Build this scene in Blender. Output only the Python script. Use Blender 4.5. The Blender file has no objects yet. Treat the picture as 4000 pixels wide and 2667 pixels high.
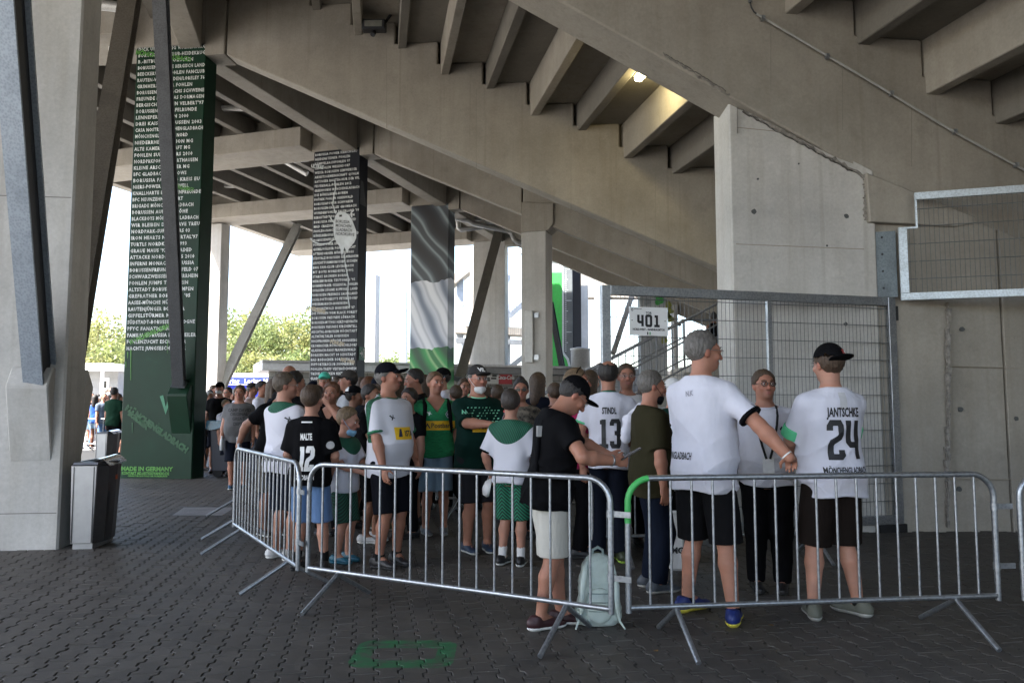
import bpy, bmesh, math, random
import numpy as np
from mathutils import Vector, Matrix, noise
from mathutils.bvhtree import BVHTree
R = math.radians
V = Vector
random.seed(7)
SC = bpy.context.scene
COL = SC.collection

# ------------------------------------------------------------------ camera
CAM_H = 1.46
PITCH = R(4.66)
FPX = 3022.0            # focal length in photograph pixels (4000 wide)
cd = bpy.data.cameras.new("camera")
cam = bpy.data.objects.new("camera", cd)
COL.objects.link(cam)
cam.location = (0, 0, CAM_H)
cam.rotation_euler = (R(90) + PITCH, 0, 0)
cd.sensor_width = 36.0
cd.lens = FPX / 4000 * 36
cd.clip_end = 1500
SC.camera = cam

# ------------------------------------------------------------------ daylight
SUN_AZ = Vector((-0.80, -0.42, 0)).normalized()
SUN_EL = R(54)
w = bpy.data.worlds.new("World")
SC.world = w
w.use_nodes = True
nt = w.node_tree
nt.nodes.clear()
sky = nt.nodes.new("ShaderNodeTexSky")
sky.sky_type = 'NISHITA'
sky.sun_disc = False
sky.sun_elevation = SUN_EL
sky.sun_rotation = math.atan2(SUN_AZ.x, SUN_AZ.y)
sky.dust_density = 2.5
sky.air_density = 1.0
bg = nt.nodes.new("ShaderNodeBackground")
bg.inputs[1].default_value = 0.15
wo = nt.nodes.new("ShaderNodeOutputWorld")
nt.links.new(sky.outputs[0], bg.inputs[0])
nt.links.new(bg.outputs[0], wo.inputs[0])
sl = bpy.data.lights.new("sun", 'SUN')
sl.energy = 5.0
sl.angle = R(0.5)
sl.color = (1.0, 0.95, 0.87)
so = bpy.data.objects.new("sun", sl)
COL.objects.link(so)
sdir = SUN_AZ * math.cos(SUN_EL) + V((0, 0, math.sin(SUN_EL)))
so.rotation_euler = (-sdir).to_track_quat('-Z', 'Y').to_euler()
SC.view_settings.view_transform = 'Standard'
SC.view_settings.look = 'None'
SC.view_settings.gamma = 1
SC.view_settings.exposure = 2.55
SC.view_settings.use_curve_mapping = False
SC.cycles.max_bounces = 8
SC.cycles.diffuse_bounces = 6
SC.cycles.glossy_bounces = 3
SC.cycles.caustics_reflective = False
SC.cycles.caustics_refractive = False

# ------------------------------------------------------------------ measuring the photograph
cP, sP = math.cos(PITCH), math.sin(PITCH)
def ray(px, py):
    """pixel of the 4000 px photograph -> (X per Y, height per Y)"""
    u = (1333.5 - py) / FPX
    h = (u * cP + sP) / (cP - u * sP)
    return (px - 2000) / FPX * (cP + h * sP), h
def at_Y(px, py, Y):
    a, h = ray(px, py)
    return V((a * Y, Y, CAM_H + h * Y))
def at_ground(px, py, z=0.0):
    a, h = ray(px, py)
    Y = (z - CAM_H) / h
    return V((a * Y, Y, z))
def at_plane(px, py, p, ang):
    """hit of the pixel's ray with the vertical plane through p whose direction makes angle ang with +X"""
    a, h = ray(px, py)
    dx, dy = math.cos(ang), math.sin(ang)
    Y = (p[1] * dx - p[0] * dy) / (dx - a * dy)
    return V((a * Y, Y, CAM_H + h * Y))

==

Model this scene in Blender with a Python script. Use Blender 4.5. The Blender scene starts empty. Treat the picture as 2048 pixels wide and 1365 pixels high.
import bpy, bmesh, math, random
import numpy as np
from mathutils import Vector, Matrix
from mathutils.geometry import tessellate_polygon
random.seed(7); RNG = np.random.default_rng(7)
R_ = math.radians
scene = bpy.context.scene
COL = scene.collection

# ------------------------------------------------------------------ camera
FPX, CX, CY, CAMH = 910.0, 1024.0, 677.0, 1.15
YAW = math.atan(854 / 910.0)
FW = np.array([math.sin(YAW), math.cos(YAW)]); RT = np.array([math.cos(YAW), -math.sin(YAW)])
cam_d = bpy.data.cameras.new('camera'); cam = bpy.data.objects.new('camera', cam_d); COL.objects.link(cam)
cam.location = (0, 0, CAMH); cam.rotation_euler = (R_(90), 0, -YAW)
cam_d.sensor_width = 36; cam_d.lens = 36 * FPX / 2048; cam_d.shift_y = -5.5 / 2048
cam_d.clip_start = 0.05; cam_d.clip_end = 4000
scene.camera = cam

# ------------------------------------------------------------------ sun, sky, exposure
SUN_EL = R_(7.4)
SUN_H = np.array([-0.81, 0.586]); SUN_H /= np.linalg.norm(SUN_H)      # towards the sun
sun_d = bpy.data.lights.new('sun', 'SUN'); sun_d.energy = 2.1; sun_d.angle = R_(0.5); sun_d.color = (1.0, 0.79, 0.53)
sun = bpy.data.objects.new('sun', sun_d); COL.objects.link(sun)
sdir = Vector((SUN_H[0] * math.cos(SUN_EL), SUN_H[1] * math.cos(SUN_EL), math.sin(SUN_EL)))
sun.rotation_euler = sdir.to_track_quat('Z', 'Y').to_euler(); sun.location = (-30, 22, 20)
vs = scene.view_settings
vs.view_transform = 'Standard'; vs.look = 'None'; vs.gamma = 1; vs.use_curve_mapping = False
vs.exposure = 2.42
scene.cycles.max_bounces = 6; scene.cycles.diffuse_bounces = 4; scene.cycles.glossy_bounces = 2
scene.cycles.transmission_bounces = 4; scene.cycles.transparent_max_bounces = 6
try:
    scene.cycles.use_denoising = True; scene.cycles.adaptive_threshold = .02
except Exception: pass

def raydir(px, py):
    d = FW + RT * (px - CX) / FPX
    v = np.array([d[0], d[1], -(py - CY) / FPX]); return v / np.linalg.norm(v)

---

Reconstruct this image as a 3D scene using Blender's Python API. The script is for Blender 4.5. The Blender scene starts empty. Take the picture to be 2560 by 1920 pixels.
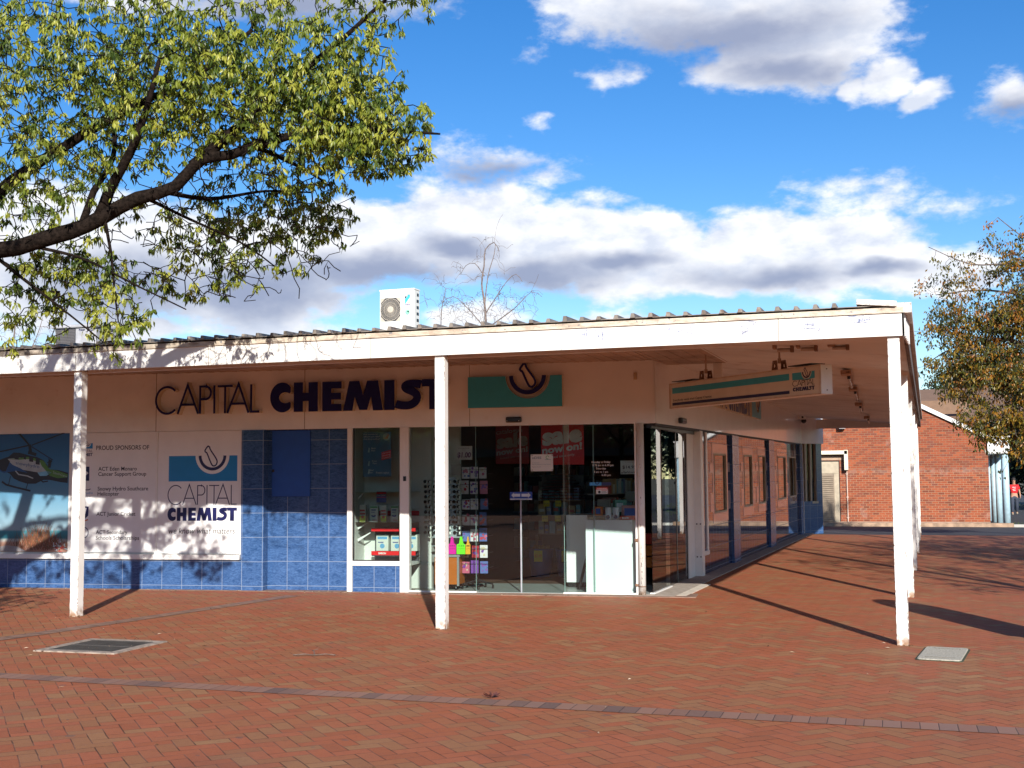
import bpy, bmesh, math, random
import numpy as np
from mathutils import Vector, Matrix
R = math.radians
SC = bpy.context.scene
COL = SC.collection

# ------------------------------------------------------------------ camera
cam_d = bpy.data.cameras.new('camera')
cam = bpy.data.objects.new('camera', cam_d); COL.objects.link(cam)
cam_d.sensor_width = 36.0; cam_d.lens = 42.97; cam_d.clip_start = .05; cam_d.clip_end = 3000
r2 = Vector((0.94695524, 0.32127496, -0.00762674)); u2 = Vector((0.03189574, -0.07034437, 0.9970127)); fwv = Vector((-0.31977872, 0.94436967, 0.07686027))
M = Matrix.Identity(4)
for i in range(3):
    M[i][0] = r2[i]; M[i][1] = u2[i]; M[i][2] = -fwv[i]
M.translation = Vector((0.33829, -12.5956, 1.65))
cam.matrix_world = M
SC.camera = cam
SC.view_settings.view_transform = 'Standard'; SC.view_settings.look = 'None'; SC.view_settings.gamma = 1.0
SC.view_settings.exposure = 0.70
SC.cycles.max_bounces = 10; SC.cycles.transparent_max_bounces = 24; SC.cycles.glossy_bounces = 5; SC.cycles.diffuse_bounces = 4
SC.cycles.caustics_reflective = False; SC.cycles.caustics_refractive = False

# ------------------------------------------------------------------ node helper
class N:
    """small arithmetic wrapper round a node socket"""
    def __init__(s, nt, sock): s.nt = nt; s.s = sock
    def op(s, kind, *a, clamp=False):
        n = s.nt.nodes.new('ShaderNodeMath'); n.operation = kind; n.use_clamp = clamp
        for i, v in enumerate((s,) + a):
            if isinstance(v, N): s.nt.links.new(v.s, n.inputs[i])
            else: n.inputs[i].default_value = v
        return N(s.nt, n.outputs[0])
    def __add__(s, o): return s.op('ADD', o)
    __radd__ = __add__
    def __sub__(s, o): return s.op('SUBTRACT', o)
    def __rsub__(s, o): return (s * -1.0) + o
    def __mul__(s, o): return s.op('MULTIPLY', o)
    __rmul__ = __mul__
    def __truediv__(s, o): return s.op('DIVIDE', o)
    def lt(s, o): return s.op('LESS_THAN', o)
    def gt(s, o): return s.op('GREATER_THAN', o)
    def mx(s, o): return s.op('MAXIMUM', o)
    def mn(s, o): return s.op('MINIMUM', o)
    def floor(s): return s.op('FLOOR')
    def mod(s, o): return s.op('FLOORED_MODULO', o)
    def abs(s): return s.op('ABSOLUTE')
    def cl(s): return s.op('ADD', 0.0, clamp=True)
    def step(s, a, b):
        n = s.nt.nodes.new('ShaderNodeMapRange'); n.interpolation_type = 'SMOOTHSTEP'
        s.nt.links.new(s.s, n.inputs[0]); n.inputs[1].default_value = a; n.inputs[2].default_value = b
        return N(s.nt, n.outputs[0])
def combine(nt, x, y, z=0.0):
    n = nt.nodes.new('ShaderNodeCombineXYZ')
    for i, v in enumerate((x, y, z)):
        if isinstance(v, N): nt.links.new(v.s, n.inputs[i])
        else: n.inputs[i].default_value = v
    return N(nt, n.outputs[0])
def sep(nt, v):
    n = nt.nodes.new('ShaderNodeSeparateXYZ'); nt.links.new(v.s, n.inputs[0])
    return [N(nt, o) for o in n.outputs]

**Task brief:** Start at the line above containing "Reconstruct this image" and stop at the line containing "SC.cycles.caustics_reflective = False;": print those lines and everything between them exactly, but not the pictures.

**Task output:**
Reconstruct this image as a 3D scene using Blender's Python API. The script is for Blender 4.5. The Blender scene starts empty. Take the picture to be 2560 by 1920 pixels.
import bpy, bmesh, math, random
import numpy as np
from mathutils import Vector, Matrix
R = math.radians
SC = bpy.context.scene
COL = SC.collection

# ------------------------------------------------------------------ camera
cam_d = bpy.data.cameras.new('camera')
cam = bpy.data.objects.new('camera', cam_d); COL.objects.link(cam)
cam_d.sensor_width = 36.0; cam_d.lens = 42.97; cam_d.clip_start = .05; cam_d.clip_end = 3000
r2 = Vector((0.94695524, 0.32127496, -0.00762674)); u2 = Vector((0.03189574, -0.07034437, 0.9970127)); fwv = Vector((-0.31977872, 0.94436967, 0.07686027))
M = Matrix.Identity(4)
for i in range(3):
    M[i][0] = r2[i]; M[i][1] = u2[i]; M[i][2] = -fwv[i]
M.translation = Vector((0.33829, -12.5956, 1.65))
cam.matrix_world = M
SC.camera = cam
SC.view_settings.view_transform = 'Standard'; SC.view_settings.look = 'None'; SC.view_settings.gamma = 1.0
SC.view_settings.exposure = 0.70
SC.cycles.max_bounces = 10; SC.cycles.transparent_max_bounces = 24; SC.cycles.glossy_bounces = 5; SC.cycles.diffuse_bounces = 4
SC.cycles.caustics_reflective = False; SC.cycles.caustics_refractive = False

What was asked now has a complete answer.